AIM OF THE EXERCISE:
Write out word for word each line of the records, beginning at the first and stopping after the line with "for k, v in kw.items(): s.b.inputs[k.replace('_', '". Leave the pictures out.

━━━━━━━━━━

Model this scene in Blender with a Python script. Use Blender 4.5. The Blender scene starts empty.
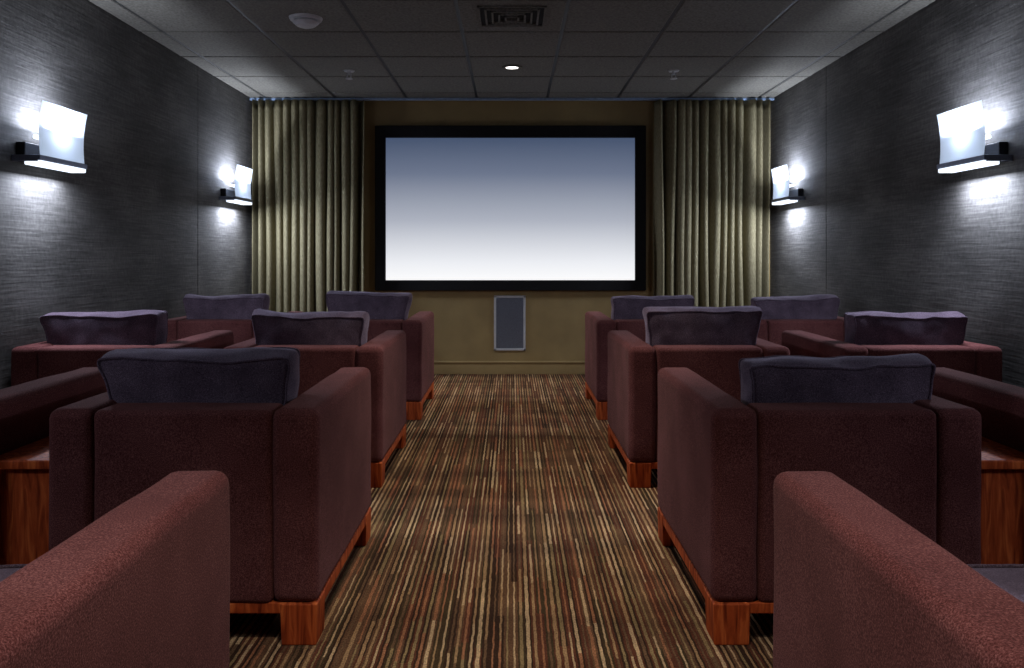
import bpy, bmesh, math, random
from mathutils import Vector, Matrix, noise as mnoise
random.seed(4)
scene = bpy.context.scene
scene.view_settings.view_transform = 'Standard'
COL = scene.collection

# ------------------------------------------------------------- materials
def srgb(r, g, b):
    f = lambda c: (c/255/12.92) if c/255 <= 0.04045 else ((c/255+0.055)/1.055)**2.4
    return (f(r), f(g), f(b), 1)

class M:
    def __init__(s, name):
        s.m = bpy.data.materials.new(name); s.m.use_nodes = True
        s.nt = s.m.node_tree; s.b = s.nt.nodes['Principled BSDF']
    def n(s, t, **kw):
        nd = s.nt.nodes.new(t)
        for k, v in kw.items():
            if k in nd.inputs.keys(): nd.inputs[k].default_value = v
            else: setattr(nd, k, v)
        return nd
    def l(s, a, b): s.nt.links.new(a, b)
    def mapping(s, scale, coord='Object'):
        tc = s.n('ShaderNodeTexCoord'); mp = s.n('ShaderNodeMapping')
        mp.inputs['Scale'].default_value = scale
        s.l(tc.outputs[coord], mp.inputs['Vector']); return mp.outputs['Vector']
    def ramp(s, fac, stops, interp='LINEAR'):
        r = s.n('ShaderNodeValToRGB'); r.color_ramp.interpolation = interp
        e = r.color_ramp.elements
        while len(e) < len(stops): e.new(0.5)
        for i, (p, c) in enumerate(stops): e[i].position = p; e[i].color = c
        s.l(fac, r.inputs['Fac']); return r.outputs['Color']
    def bump(s, h, strength, dist):
        b = s.n('ShaderNodeBump'); b.inputs['Strength'].default_value = strength
        b.inputs['Distance'].default_value = dist
        s.l(h, b.inputs['Height']); s.l(b.outputs['Normal'], s.b.inputs['Normal'])
    def set(s, **kw):
        for k, v in kw.items(): s.b.inputs[k.replace('_', ' ')].default_value = v

def plain(name, col, rough=0.6, metal=0.0, noise_amt=0.15, scale=30):
    a = M(name); v = a.mapping((scale,)*3)
    nz = a.n('ShaderNodeTexNoise', Scale=1.0, Detail=4.0); a.l(v, nz.inputs['Vector'])
    lo = tuple(c*(1-noise_amt) for c in col[:3])+(1,); hi = tuple(min(1, c*(1+noise_amt)) for c in col[:3])+(1,)
    a.l(a.ramp(nz.outputs['Fac'], [(0.3, lo), (0.7, hi)]), a.b.inputs['Base Color'])
    a.set(Roughness=rough, Metallic=metal); return a.m

def fabric(name, dark, mid, light, sheen, sheencol, bumpd=0.002, big=3.0):
    a = M(name)
    v = a.mapping((1, 1, 1))
    n1 = a.n('ShaderNodeTexNoise', Scale=330.0, Detail=3.0, Roughness=0.7); a.l(v, n1.inputs['Vector'])
    n2 = a.n('ShaderNodeTexNoise', Scale=big, Detail=4.0); a.l(v, n2.inputs['Vector'])
    mx = a.n('ShaderNodeMath', operation='MULTIPLY_ADD'); a.l(n2.outputs['Fac'], mx.inputs[0]); mx.inputs[1].default_value = 0.35
    a.l(n1.outputs['Fac'], mx.inputs[2])
    a.l(a.ramp(mx.outputs[0], [(0.5, dark), (0.66, mid), (0.88, light)]), a.b.inputs['Base Color'])
    a.bump(n1.outputs['Fac'], 0.5, bumpd)
    a.set(Roughness=0.95); a.b.inputs['Sheen Weight'].default_value = sheen
    a.b.inputs['Sheen Tint'].default_value = sheencol; a.b.inputs['Sheen Roughness'].default_value = 0.5
    a.b.inputs['Specular IOR Level'].default_value = 0.1
    return a.m

m_body = fabric('maroon_wool', (0.044, 0.0125, 0.012, 1), (0.108, 0.032, 0.031, 1), (0.26, 0.105, 0.10, 1), 0.06, (0.9, 0.55, 0.5, 1), 0.0015)
m_cush = fabric('violet_chenille', (0.034, 0.022, 0.034, 1), (0.094, 0.065, 0.092, 1), (0.24, 0.18, 0.235, 1), 0.3, (0.9, 0.78, 1, 1), 0.003, 8.0)

def wood():
    a = M('cherry_wood'); v = a.mapping((14, 14, 1.6))
    n1 = a.n('ShaderNodeTexNoise', Scale=3.0, Detail=6.0, Distortion=1.2); a.l(v, n1.inputs['Vector'])
    a.l(a.ramp(n1.outputs['Fac'], [(0.3, (0.18, 0.024, 0.007, 1)), (0.5, (0.48, 0.082, 0.020, 1)), (0.7, (0.75, 0.18, 0.045, 1))]), a.b.inputs['Base Color'])
    a.set(Roughness=0.6); a.b.inputs['Specular IOR Level'].default_value = 0.15; return a.m
m_wood = wood()

def wallpaper():
    a = M('grasscloth_wallpaper')
    v = a.mapping((4, 4, 90)); n1 = a.n('ShaderNodeTexNoise', Scale=1.0, Detail=3.0); a.l(v, n1.inputs['Vector'])
    v2 = a.mapping((45, 45, 30)); n2 = a.n('ShaderNodeTexNoise', Scale=1.0, Detail=2.0); a.l(v2, n2.inputs['Vector'])
    v3 = a.mapping((1.6, 1.6, 2.4)); n3 = a.n('ShaderNodeTexNoise', Scale=1.0, Detail=5.0); a.l(v3, n3.inputs['Vector'])
    ad = a.n('ShaderNodeMath', operation='MULTIPLY_ADD'); a.l(n2.outputs['Fac'], ad.inputs[0]); ad.inputs[1].default_value = 0.6; a.l(n1.outputs['Fac'], ad.inputs[2])
    m2 = a.n('ShaderNodeMath', operation='MULTIPLY_ADD'); a.l(n3.outputs['Fac'], m2.inputs[0]); m2.inputs[1].default_value = 1.5; a.l(ad.outputs[0], m2.inputs[2])
    dv = a.n('ShaderNodeMath', operation='DIVIDE'); a.l(m2.outputs[0], dv.inputs[0]); dv.inputs[1].default_value = 3.1
    a.l(a.ramp(dv.outputs[0], [(0.38, (0.036, 0.033, 0.031, 1)), (0.5, (0.074, 0.070, 0.066, 1)), (0.62, (0.135, 0.128, 0.121, 1))]), a.b.inputs['Base Color'])
    a.bump(ad.outputs[0], 0.5, 0.003); a.set(Roughness=0.8); return a.m
m_wall = wallpaper()
m_back = plain('ochre_wall_paint', (0.33, 0.235, 0.095), 0.7, 0, 0.12, 4)
m_base = plain('ochre_baseboard_paint', (0.40, 0.29, 0.125), 0.5, 0, 0.08, 5)
m_tile = plain('acoustic_tile', (0.145, 0.138, 0.118), 0.95, 0, 0.35, 60)
m_tbar = plain('dark_ceiling_grid', (0.018, 0.018, 0.017), 0.6)
m_black = plain('black_velvet', (0.004, 0.004, 0.005), 0.95)
m_bmetal = plain('black_metal', (0.015, 0.015, 0.02), 0.35, 0.6)
m_steel = plain('brushed_steel', (0.30, 0.33, 0.42), 0.4, 0.8)
m_white = plain('white_plastic', (0.55, 0.56, 0.58), 0.5, 0, 0.05)
m_grille = plain('speaker_mesh', (0.20, 0.22, 0.27), 0.7, 0.2, 0.3, 200)
m_track = plain('curtain_track_metal', (0.30, 0.42, 0.62), 0.4, 0.3)

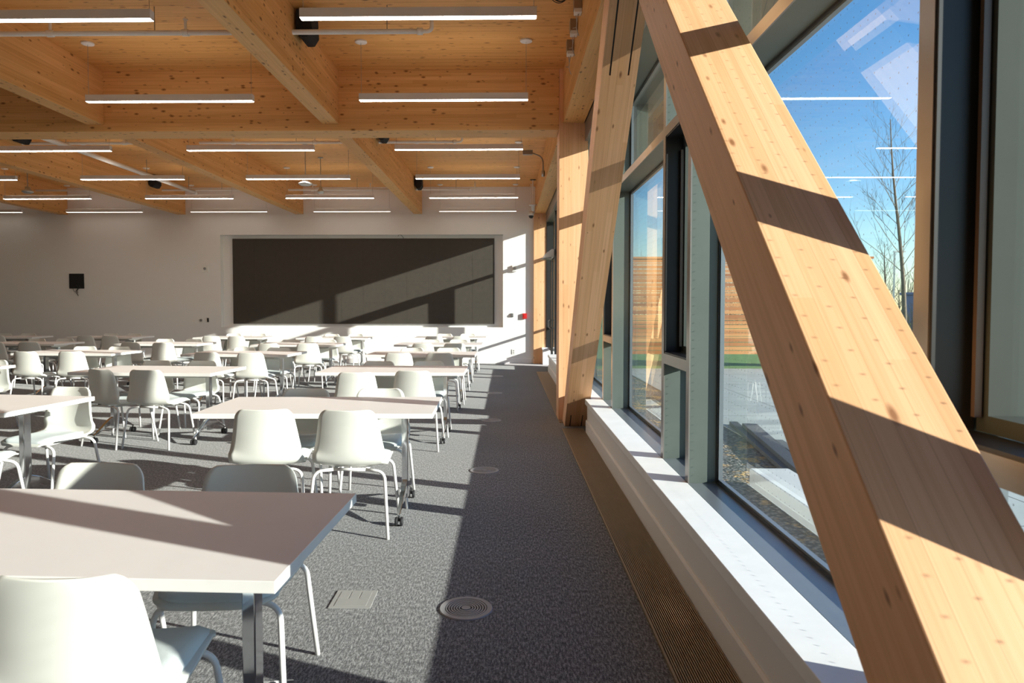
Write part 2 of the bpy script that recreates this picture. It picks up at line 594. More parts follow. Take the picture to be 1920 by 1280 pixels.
def window(n, y0, y1, vent, door=False):
    """One bay between the centre lines of two uprights; the upright at y1 belongs to it."""
    e = empty('window_%d' % n, (0, 0, 0))
    e['kind'] = 'structure'
    ya, yb = y0 + BW/2, y1 - BW/2
    # upright at y1: bronze nose and grey-green body
    bm = BM(); box(bm, MX0+.006, MX1, y1-BW/2, y1+BW/2, ZB, HEAD)
    obj('mullion', bm, 'green_alu', e)
    bm = BM(); box(bm, MX0, MX0+.008, y1-BW/2-.0015, y1+BW/2+.0015, ZB, HEAD)
    obj('mullion_cap', bm, 'bronze_alu', e)
    bm = BM(); box(bm, MX0+.002, MX1, ya, yb, ZB-.02, SZ-.002)
    obj('bottom_frame', bm, 'sill_alu', e)
    bm = BM(); box(bm, MX0+.006, MX1, ya, yb, TZ0, TZ1)
    obj('transom', bm, 'green_alu', e)
    bm = BM(); box(bm, MX0, MX0+.008, ya, yb, TZ0-.0015, TZ1+.0015)
    obj('transom_cap', bm, 'bronze_alu', e)
    if vent:
        bm = BM(); box(bm, MX0+.006, MX1, ya, yb, VZ0, VZ1)
        obj('transom', bm, 'green_alu', e)
        bm = BM(); box(bm, MX0, MX0+.008, ya, yb, VZ0-.0015, VZ1+.0015)
        obj('transom_cap', bm, 'bronze_alu', e)
        # black lined vent with its sash, pull bar and pane
        bm = BM()
        t = .012
        for (p, q, r0, r1) in ((ya, ya+t, VZ1, TZ0), (yb-t, yb, VZ1, TZ0), (ya+t, yb-t, VZ1, VZ1+t), (ya+t, yb-t, TZ0-t, TZ0)):
            box(bm, MX0+.004, 1.185, p, q, r0, r1)
        li = obj('vent_lining', bm, 'black_frame', e)
        bm = BM()
        t = .055
        for (p, q, r0, r1) in ((ya+.013, ya+t, VZ1+.013, TZ0-.013), (yb-t, yb-.013, VZ1+.013, TZ0-.013), (ya+t, yb-t, VZ1+.013, VZ1+t), (ya+t, yb-t, TZ0-t, TZ0-.013)):
            box(bm, 1.19, 1.288, p, q, r0, r1)
        sa = obj('vent_sash', bm, 'sash_grey', e)
        bm = BM(); box(bm, 1.165, 1.183, yb-.042, yb-.028, VZ1+.05, TZ0-.10)
        obj('pull_bar', bm, 'bronze_bar', sa)
        bm = BM(); box(bm, 1.245, 1.262, ya+t-.005, yb-t+.005, VZ1+t-.005, TZ0-t+.005)
        obj('glass_pane', bm, 'glass', sa)
        spans = ((ZB+.02, VZ0), (TZ1, HEAD))
    else:
        spans = ((SZ+.002, TZ0), (TZ1, HEAD))
    for z0, z1 in spans:
        bm = BM()
        g = .012
        for (p, q, r0, r1) in ((ya, ya+g, z0, z1), (yb-g, yb, z0, z1), (ya+g, yb-g, z0, z0+g), (ya+g, yb-g, z1-g, z1)):
            box(bm, GX-.028, GX-.020, p, q, r0, r1)
        obj('gasket', bm, 'dark_rubber', e)
        bm = BM()
        for (p, q, r0, r1) in ((ya+.001, ya+.024, z0+.001, z1-.001), (yb-.024, yb-.001, z0+.001, z1-.001), (ya+.024, yb-.024, z0+.001, z0+.024), (ya+.024, yb-.024, z1-.024, z1-.001)):
            box(bm, GX-.019, GX+.005, p, q, r0, r1)
        obj('spacer', bm, 'sill_alu', e)
        bm = BM(); box(bm, GX-.020, GX+.006, ya+.002, yb-.002, z0+.002, z1-.002)
        obj('glass_pane', bm, 'glass', e)
    return e

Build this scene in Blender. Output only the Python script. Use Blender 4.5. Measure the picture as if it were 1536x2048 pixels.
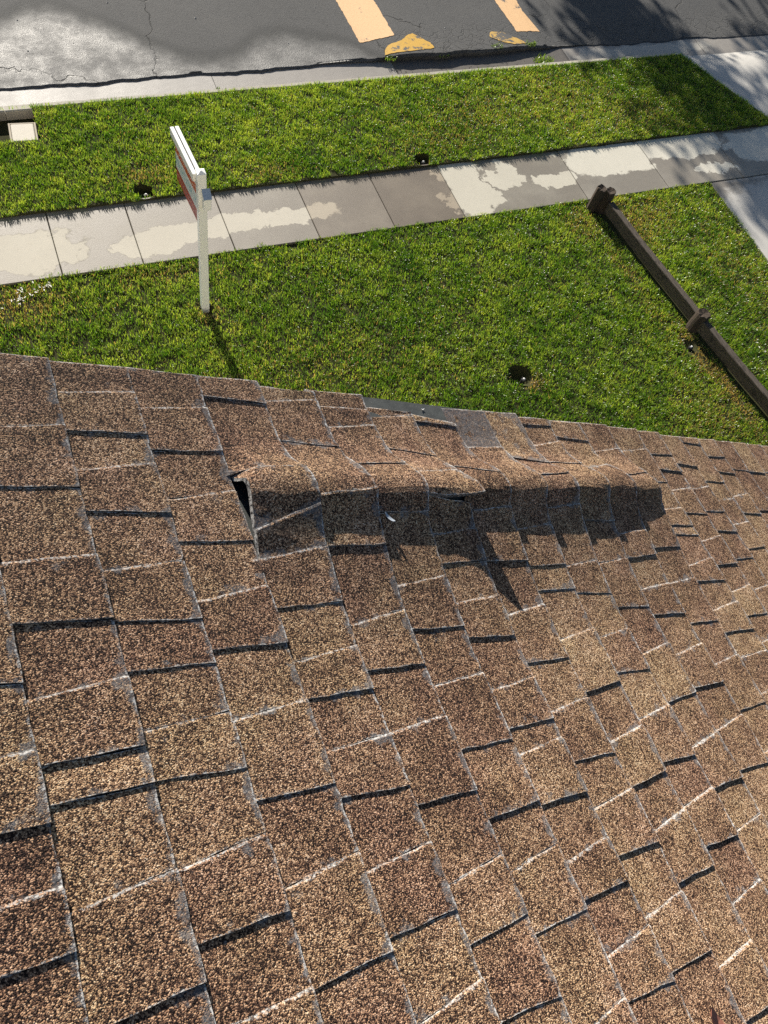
import bpy, math, random
import numpy as np
from mathutils import Vector, Matrix

for o in list(bpy.data.objects): bpy.data.objects.remove(o, do_unlink=True)
SC = bpy.context.scene
COL = SC.collection
rng = np.random.default_rng(11)
random.seed(5)

# ------------------------------------------------------------------ camera
H = 7.8                                   # eye height above the lawn
RC = np.array([[0.91748524, -0.35866715, 0.17198465],
               [-0.24376856, -0.84866038, -0.46941714],
               [0.31432106, 0.38875884, -0.86606514]])   # rows: right, down, forward
CAM = np.array([0., 0., H])
cd = bpy.data.cameras.new('camera'); cam = bpy.data.objects.new('camera', cd); COL.objects.link(cam)
cd.sensor_fit = 'VERTICAL'; cd.sensor_height = 24.0; cd.lens = 24.0 * 1607.13 / 2048
cd.clip_start = 0.05; cd.clip_end = 2000
M = Matrix.Identity(4)
for i in range(3):
    M[i][0] = RC[0][i]; M[i][1] = -RC[1][i]; M[i][2] = -RC[2][i]; M[i][3] = CAM[i]
cam.matrix_world = M
SC.camera = cam

# ------------------------------------------------------------------ sky and sun
SUN_EL = math.radians(24.0); SUN_AZ = math.radians(-3.5)      # azimuth from +Y
sdir = Vector((math.sin(SUN_AZ)*math.cos(SUN_EL), math.cos(SUN_AZ)*math.cos(SUN_EL), math.sin(SUN_EL)))
w = bpy.data.worlds.new('World'); SC.world = w; w.use_nodes = True
nt = w.node_tree
sky = nt.nodes.new('ShaderNodeTexSky'); sky.sky_type = 'NISHITA'; sky.sun_disc = False
sky.sun_elevation = SUN_EL; sky.sun_rotation = SUN_AZ
sky.air_density = 1.0; sky.dust_density = 0.6; sky.ozone_density = 1.2
bg = nt.nodes['Background']; bg.inputs['Strength'].default_value = 0.05
nt.links.new(sky.outputs[0], bg.inputs['Color'])
ld = bpy.data.lights.new('sun', 'SUN'); ld.energy = 5.0; ld.angle = math.radians(0.55); ld.color = (1.0, 0.93, 0.82)
sun = bpy.data.objects.new('sun', ld); COL.objects.link(sun)
sun.rotation_euler = sdir.to_track_quat('Z', 'Y').to_euler(); sun.location = (0, 60, 40)
SC.view_settings.view_transform = 'Standard'; SC.view_settings.look = 'None'
SC.view_settings.gamma = 1.0; SC.view_settings.use_curve_mapping = False
SC.view_settings.exposure = 1.0
SC.render.engine = 'CYCLES'
SC.cycles.use_denoising = False
SC.cycles.max_bounces = 6; SC.cycles.transparent_max_bounces = 6

# ------------------------------------------------------------------ helpers
def prop(o, label=None, cat=None, group=None, kind=None):
    if label: o['label'] = label
    if cat: o['category'] = cat
    if group: o['group'] = group
    if kind: o['kind'] = kind
    return o

def attach(o, parent):
    o.parent = parent
    o.matrix_parent_inverse = parent.matrix_world.inverted()

def empty(name, loc):
    o = bpy.data.objects.new(name, None); COL.objects.link(o)
    o.empty_display_size = 0.2
    o.matrix_world = Matrix.Translation(loc)
    return o

def mesh_obj(name, verts, faces, mat, parent=None, smooth=False, mats=None, midx=None):
    me = bpy.data.meshes.new(name)
    me.from_pydata([tuple(map(float, v)) for v in verts], [], faces)
    for m in (mats or [mat]): me.materials.append(m)
    if midx is not None: me.polygons.foreach_set('material_index', midx)
    if smooth: me.polygons.foreach_set('use_smooth', [True]*len(me.polygons))
    me.update()
    o = bpy.data.objects.new(name, me); COL.objects.link(o)
    if parent is not None: attach(o, parent)
    return o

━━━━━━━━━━

WRITTEN ANSWER:
Model this scene in Blender with a Python script. Use Blender 4.5. The Blender scene starts empty.
import bpy, bmesh, math, random
from mathutils import Vector, Matrix, noise as mnoise
random.seed(4)
scene = bpy.context.scene
scene.view_settings.view_transform = 'Standard'
COL = scene.collection

# ------------------------------------------------------------- materials
def srgb(r, g, b):
    f = lambda c: (c/255/12.92) if c/255 <= 0.04045 else ((c/255+0.055)/1.055)**2.4
    return (f(r), f(g), f(b), 1)

class M:
    def __init__(s, name):
        s.m = bpy.data.materials.new(name); s.m.use_nodes = True
        s.nt = s.m.node_tree; s.b = s.nt.nodes['Principled BSDF']
    def n(s, t, **kw):
        nd = s.nt.nodes.new(t)
        for k, v in kw.items():
            if k in nd.inputs.keys(): nd.inputs[k].default_value = v
            else: setattr(nd, k, v)
        return nd
    def l(s, a, b): s.nt.links.new(a, b)
    def mapping(s, scale, coord='Object'):
        tc = s.n('ShaderNodeTexCoord'); mp = s.n('ShaderNodeMapping')
        mp.inputs['Scale'].default_value = scale
        s.l(tc.outputs[coord], mp.inputs['Vector']); return mp.outputs['Vector']
    def ramp(s, fac, stops, interp='LINEAR'):
        r = s.n('ShaderNodeValToRGB'); r.color_ramp.interpolation = interp
        e = r.color_ramp.elements
        while len(e) < len(stops): e.new(0.5)
        for i, (p, c) in enumerate(stops): e[i].position = p; e[i].color = c
        s.l(fac, r.inputs['Fac']); return r.outputs['Color']
    def bump(s, h, strength, dist):
        b = s.n('ShaderNodeBump'); b.inputs['Strength'].default_value = strength
        b.inputs['Distance'].default_value = dist
        s.l(h, b.inputs['Height']); s.l(b.outputs['Normal'], s.b.inputs['Normal'])
    def set(s, **kw):
        for k, v in kw.items(): s.b.inputs[k.replace('_', ' ')].default_value = v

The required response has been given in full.